Hawaii judge leaves Trump’s travel ban rules in place so he doesn’t ‘upset the Supreme Court’s careful balancing’

Friday, July 7, 2017
By Paul Martin

District Court Judge Derrick Watson denied emergency motion filed by Hawaii
It had asked him to clarify what the court meant by a ‘bona fide’ relationship
The Supreme Court ruled Trump administration could mostly enforce its travel ban, but said those with a ‘bona fide relationship with a person’ could enter
Watson said that the question would be better posed to the Supreme Court

KELLY MCLAUGHLIN
DAILYMAIL.COM
7 July 2017

A federal judge in Hawaii on Thursday left Trump administration rules in place for a travel ban on citizens from six majority-Muslim countries.

US District Court Judge Derrick Watson denied an emergency motion filed by Hawaii asking him to clarify what the US Supreme Court meant by a ‘bona fide’ relationship in its ruling last month.

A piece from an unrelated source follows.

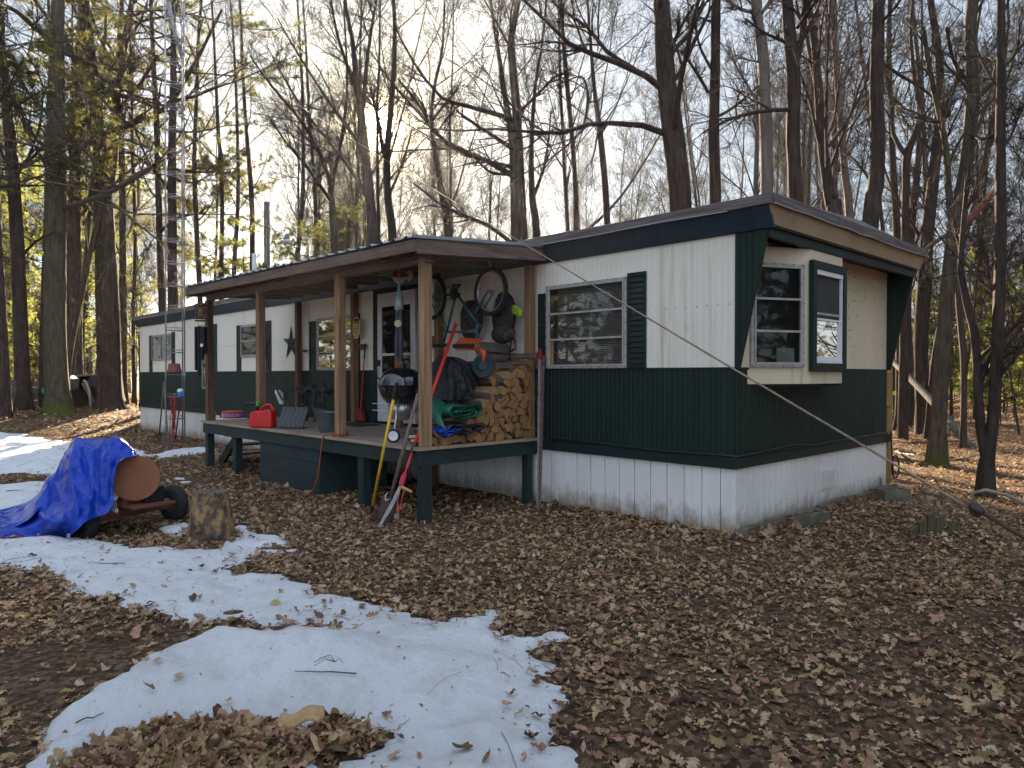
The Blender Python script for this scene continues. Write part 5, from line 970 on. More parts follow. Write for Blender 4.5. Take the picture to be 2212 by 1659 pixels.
# tools leaning on the tower
def leaning(name, base, top, label, cat, kind):
    w_ = root(name, base, label, cat); D_ = top-base; b = MB(); b.tube([base+D_*.14, top], .017, 8); b.build('handle', m_hand if kind != 'bar' else M('red_bar', (.22,.03,.025), (.16,.02,.02), rough=.6), w_, smooth=True)
    dl = D_/np.linalg.norm(D_); sx = V3(.69,.72,0); b = MB()
    if kind == 'rake':
        for i in range(11): u = (i/10-.5); b.tube([base+D_*.14, base+D_*.07+sx*u*.22, base+sx*u*.40, base+sx*u*.40+V3(.03,-.03,-.01)], .005, 5)
        b.beam(base+D_*.07-sx*.10, base+D_*.07+sx*.10, .01, .012); b.build('tines', M('rake_green', (.045,.075,.065), rough=.6), w_)
    elif kind == 'shovel':
        G = []
        for i in range(9):
            t = i/8; wv = .12*(1 if t > .3 else math.sin(math.pi/2*(t/.3)**.6+.02)); G.append([base+dl*(.34*t-.02)+sx*wv*(j/4-1)+V3(.7,-.7,0)*.03*(j/4-1)**2 for j in range(9)])
        b.sheet(G); b.build('blade', m_rust, w_, smooth=True, solid=.004)
    else: b.tube([base, base+D_*.15], .02, 8); b.build('tip', m_rust, w_)
    return w_
leaning('leaf_rake', ground(343, 952)+V3(0,0,.02), legs_[1]+lean*1.35+V3(-.03,-.04,0), 'leaf rake leaning against the left side of the tower', 'rake', 'rake')
leaning('shovel', ground(364, 968)+V3(0,0,.01), legs_[1]+lean*1.45+V3(.02,-.05,0), 'round-point shovel with grey handle leaning on the tower', 'shovel', 'shovel')
leaning('digging_bar', ground(378, 952), legs_[2]+lean*1.15+V3(-.05,-.06,0), 'red bar standing inside the tower behind the cord', 'bar', 'bar')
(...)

The Supreme Court ruled the administration could mostly enforce its travel ban, but said those ‘with a credible claim of a bona fide relationship with a person or entity in the United States’ could enter.

Watson says the relationship question would be better posed to the Supreme Court, not him.

‘This court will not upset the Supreme Court’s careful balancing and “equitable judgment”,’ Watson said in his order.

Hawaii attorney general Doug Chin objected to the administration’s omission of grandparents, aunts and uncles from its list of people meeting the definition of a close relationship.

The Trump administration has said the exemption to the ban would apply to citizens of the six countries with a parent, spouse, child, adult son or daughter, son-in-law, daughter-in-law or sibling already in the United States .

The US Department of Justice said in an emailed statement that it was pleased with the decision.